Determinantal representations of hyperbolic plane curves: An elementary approach

TL;DR

This paper provides an elementary proof that every hyperbolic plane curve can be represented by a definite Hermitian matrix determinant, linking matrix definiteness to the topology of minors and extending Dixon's classical construction.

Contribution

It offers a more concrete proof that every hyperbolic plane curve admits a definite Hermitian determinantal representation, broadening understanding of hyperbolic hypersurfaces.

Findings

Every hyperbolic plane curve has a definite Hermitian determinantal representation.

The proof relates matrix definiteness to the topology of minors.
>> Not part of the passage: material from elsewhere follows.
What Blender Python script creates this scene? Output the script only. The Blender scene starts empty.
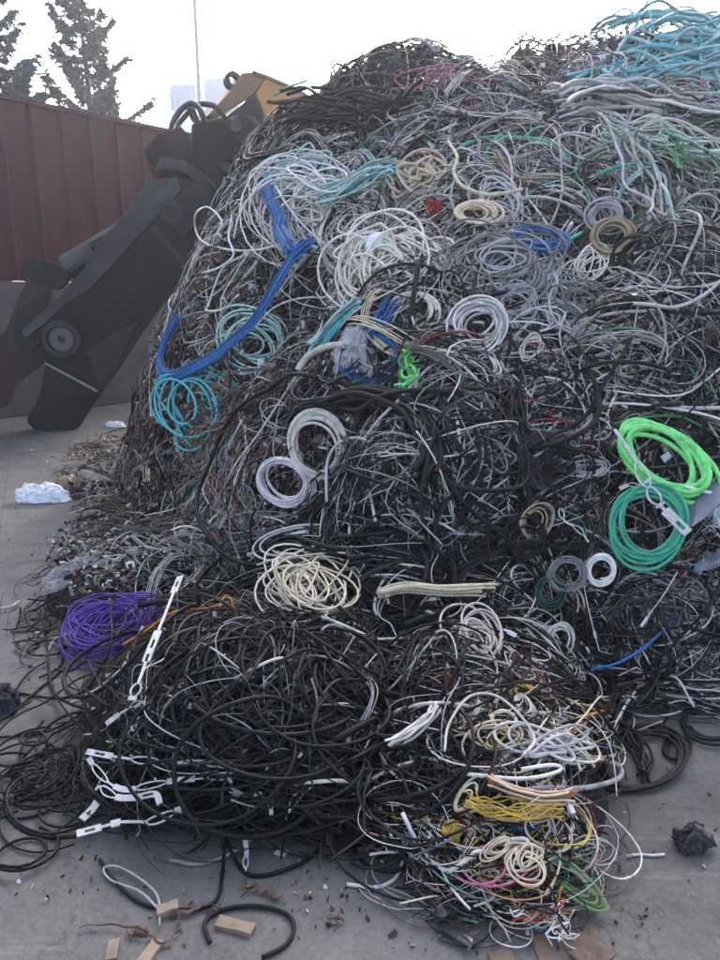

Hyperbolic regions are characterized by linear matrix inequalities.

Abstract

If a real symmetric matrix of linear forms is positive definite at some point, then its determinant is a hyperbolic hypersurface. In 2007, Helton and Vinnikov proved a converse in three variables, namely that every hyperbolic plane curve has a definite real symmetric determinantal representation. The goal of this paper is to give a more concrete proof of a slightly weaker statement. Here we show that every hyperbolic plane curve has a definite determinantal representation with Hermitian matrices. We do this by relating the definiteness of a matrix to the real topology of its minors and extending a construction of Dixon from 1902. Like Helton and Vinnikov's theorem, this implies that every hyperbolic region in the plane is defined by a linear matrix inequality.